:: Aim of the task ::
Print each line of the listing once more, precisely as given.

- - - - -

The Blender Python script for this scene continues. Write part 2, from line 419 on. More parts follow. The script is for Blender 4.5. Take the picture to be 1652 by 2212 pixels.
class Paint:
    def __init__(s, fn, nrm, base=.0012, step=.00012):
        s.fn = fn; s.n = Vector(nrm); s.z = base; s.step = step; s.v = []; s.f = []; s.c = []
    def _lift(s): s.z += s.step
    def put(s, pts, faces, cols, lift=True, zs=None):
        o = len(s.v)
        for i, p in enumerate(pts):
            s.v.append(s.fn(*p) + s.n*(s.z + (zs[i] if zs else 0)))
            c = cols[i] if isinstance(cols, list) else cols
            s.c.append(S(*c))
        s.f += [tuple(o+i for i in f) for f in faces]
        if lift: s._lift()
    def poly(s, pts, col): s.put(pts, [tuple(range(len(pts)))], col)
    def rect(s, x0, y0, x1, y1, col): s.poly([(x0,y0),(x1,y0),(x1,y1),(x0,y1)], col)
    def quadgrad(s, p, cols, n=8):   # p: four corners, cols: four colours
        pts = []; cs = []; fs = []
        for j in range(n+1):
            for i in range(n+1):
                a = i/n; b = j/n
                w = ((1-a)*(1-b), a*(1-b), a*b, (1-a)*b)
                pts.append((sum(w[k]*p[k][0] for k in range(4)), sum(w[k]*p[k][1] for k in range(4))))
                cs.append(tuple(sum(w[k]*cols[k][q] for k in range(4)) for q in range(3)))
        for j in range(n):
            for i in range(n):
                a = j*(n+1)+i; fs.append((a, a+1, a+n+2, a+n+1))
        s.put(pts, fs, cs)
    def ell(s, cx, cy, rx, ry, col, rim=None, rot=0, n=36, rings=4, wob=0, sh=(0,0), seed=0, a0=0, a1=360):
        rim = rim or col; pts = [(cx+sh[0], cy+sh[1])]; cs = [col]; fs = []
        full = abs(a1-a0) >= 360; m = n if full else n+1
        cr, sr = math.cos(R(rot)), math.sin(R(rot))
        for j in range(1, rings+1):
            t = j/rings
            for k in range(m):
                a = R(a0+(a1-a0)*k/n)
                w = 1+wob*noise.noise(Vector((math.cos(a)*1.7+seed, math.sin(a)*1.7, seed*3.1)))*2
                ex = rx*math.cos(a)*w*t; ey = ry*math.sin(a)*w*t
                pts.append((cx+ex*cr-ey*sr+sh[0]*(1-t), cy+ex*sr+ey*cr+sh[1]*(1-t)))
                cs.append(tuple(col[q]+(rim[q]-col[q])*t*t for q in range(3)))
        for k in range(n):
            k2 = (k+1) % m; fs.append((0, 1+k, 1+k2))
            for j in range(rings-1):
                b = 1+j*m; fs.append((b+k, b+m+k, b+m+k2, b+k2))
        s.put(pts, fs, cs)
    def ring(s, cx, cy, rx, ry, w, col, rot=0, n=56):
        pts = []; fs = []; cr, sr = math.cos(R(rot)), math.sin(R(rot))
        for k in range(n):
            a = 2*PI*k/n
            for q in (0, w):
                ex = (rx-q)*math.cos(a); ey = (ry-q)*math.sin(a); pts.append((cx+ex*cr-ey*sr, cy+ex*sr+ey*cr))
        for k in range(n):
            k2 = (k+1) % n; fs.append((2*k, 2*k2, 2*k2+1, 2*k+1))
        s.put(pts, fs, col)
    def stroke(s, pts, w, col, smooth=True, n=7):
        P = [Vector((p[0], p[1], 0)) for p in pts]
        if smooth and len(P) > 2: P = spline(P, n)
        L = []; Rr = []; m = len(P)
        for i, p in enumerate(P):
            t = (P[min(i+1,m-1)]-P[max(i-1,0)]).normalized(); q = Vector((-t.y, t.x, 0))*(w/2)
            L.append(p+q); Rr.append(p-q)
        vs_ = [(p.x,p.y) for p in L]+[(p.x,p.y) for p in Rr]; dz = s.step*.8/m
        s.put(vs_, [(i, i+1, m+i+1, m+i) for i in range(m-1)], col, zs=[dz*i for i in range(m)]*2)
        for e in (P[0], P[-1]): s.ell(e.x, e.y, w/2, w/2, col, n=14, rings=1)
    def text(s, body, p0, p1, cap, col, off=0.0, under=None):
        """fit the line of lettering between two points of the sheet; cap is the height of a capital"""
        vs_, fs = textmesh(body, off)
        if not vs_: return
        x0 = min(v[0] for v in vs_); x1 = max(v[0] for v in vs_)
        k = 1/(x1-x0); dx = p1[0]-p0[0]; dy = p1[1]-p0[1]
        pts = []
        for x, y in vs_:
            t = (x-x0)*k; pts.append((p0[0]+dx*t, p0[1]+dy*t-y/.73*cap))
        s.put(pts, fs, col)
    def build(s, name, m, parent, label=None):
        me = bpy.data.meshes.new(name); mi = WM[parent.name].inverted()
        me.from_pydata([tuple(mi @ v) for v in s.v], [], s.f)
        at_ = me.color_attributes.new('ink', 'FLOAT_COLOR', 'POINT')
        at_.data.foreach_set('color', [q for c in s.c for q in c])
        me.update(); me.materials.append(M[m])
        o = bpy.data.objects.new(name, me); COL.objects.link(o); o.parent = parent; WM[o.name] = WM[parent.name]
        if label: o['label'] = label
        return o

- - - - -

:: Result ::
The Blender Python script for this scene continues. Write part 2, from line 419 on. More parts follow. The script is for Blender 4.5. Take the picture to be 1652 by 2212 pixels.
class Paint:
    def __init__(s, fn, nrm, base=.0012, step=.00012):
        s.fn = fn; s.n = Vector(nrm); s.z = base; s.step = step; s.v = []; s.f = []; s.c = []
    def _lift(s): s.z += s.step
    def put(s, pts, faces, cols, lift=True, zs=None):
        o = len(s.v)
        for i, p in enumerate(pts):
            s.v.append(s.fn(*p) + s.n*(s.z + (zs[i] if zs else 0)))
            c = cols[i] if isinstance(cols, list) else cols
            s.c.append(S(*c))
        s.f += [tuple(o+i for i in f) for f in faces]
        if lift: s._lift()
    def poly(s, pts, col): s.put(pts, [tuple(range(len(pts)))], col)
    def rect(s, x0, y0, x1, y1, col): s.poly([(x0,y0),(x1,y0),(x1,y1),(x0,y1)], col)
    def quadgrad(s, p, cols, n=8):   # p: four corners, cols: four colours
        pts = []; cs = []; fs = []
        for j in range(n+1):
            for i in range(n+1):
                a = i/n; b = j/n
                w = ((1-a)*(1-b), a*(1-b), a*b, (1-a)*b)
                pts.append((sum(w[k]*p[k][0] for k in range(4)), sum(w[k]*p[k][1] for k in range(4))))
                cs.append(tuple(sum(w[k]*cols[k][q] for k in range(4)) for q in range(3)))
        for j in range(n):
            for i in range(n):
                a = j*(n+1)+i; fs.append((a, a+1, a+n+2, a+n+1))
        s.put(pts, fs, cs)
    def ell(s, cx, cy, rx, ry, col, rim=None, rot=0, n=36, rings=4, wob=0, sh=(0,0), seed=0, a0=0, a1=360):
        rim = rim or col; pts = [(cx+sh[0], cy+sh[1])]; cs = [col]; fs = []
        full = abs(a1-a0) >= 360; m = n if full else n+1
        cr, sr = math.cos(R(rot)), math.sin(R(rot))
        for j in range(1, rings+1):
            t = j/rings
            for k in range(m):
                a = R(a0+(a1-a0)*k/n)
                w = 1+wob*noise.noise(Vector((math.cos(a)*1.7+seed, math.sin(a)*1.7, seed*3.1)))*2
                ex = rx*math.cos(a)*w*t; ey = ry*math.sin(a)*w*t
                pts.append((cx+ex*cr-ey*sr+sh[0]*(1-t), cy+ex*sr+ey*cr+sh[1]*(1-t)))
                cs.append(tuple(col[q]+(rim[q]-col[q])*t*t for q in range(3)))
        for k in range(n):
            k2 = (k+1) % m; fs.append((0, 1+k, 1+k2))
            for j in range(rings-1):
                b = 1+j*m; fs.append((b+k, b+m+k, b+m+k2, b+k2))
        s.put(pts, fs, cs)
    def ring(s, cx, cy, rx, ry, w, col, rot=0, n=56):
        pts = []; fs = []; cr, sr = math.cos(R(rot)), math.sin(R(rot))
        for k in range(n):
            a = 2*PI*k/n
            for q in (0, w):
                ex = (rx-q)*math.cos(a); ey = (ry-q)*math.sin(a); pts.append((cx+ex*cr-ey*sr, cy+ex*sr+ey*cr))
        for k in range(n):
            k2 = (k+1) % n; fs.append((2*k, 2*k2, 2*k2+1, 2*k+1))
        s.put(pts, fs, col)
    def stroke(s, pts, w, col, smooth=True, n=7):
        P = [Vector((p[0], p[1], 0)) for p in pts]
        if smooth and len(P) > 2: P = spline(P, n)
        L = []; Rr = []; m = len(P)
        for i, p in enumerate(P):
            t = (P[min(i+1,m-1)]-P[max(i-1,0)]).normalized(); q = Vector((-t.y, t.x, 0))*(w/2)
            L.append(p+q); Rr.append(p-q)
        vs_ = [(p.x,p.y) for p in L]+[(p.x,p.y) for p in Rr]; dz = s.step*.8/m
        s.put(vs_, [(i, i+1, m+i+1, m+i) for i in range(m-1)], col, zs=[dz*i for i in range(m)]*2)
        for e in (P[0], P[-1]): s.ell(e.x, e.y, w/2, w/2, col, n=14, rings=1)
    def text(s, body, p0, p1, cap, col, off=0.0, under=None):
        """fit the line of lettering between two points of the sheet; cap is the height of a capital"""
        vs_, fs = textmesh(body, off)
        if not vs_: return
        x0 = min(v[0] for v in vs_); x1 = max(v[0] for v in vs_)
        k = 1/(x1-x0); dx = p1[0]-p0[0]; dy = p1[1]-p0[1]
        pts = []
        for x, y in vs_:
            t = (x-x0)*k; pts.append((p0[0]+dx*t, p0[1]+dy*t-y/.73*cap))
        s.put(pts, fs, col)
    def build(s, name, m, parent, label=None):
        me = bpy.data.meshes.new(name); mi = WM[parent.name].inverted()
        me.from_pydata([tuple(mi @ v) for v in s.v], [], s.f)
        at_ = me.color_attributes.new('ink', 'FLOAT_COLOR', 'POINT')
        at_.data.foreach_set('color', [q for c in s.c for q in c])
        me.update(); me.materials.append(M[m])
        o = bpy.data.objects.new(name, me); COL.objects.link(o); o.parent = parent; WM[o.name] = WM[parent.name]
        if label: o['label'] = label
        return o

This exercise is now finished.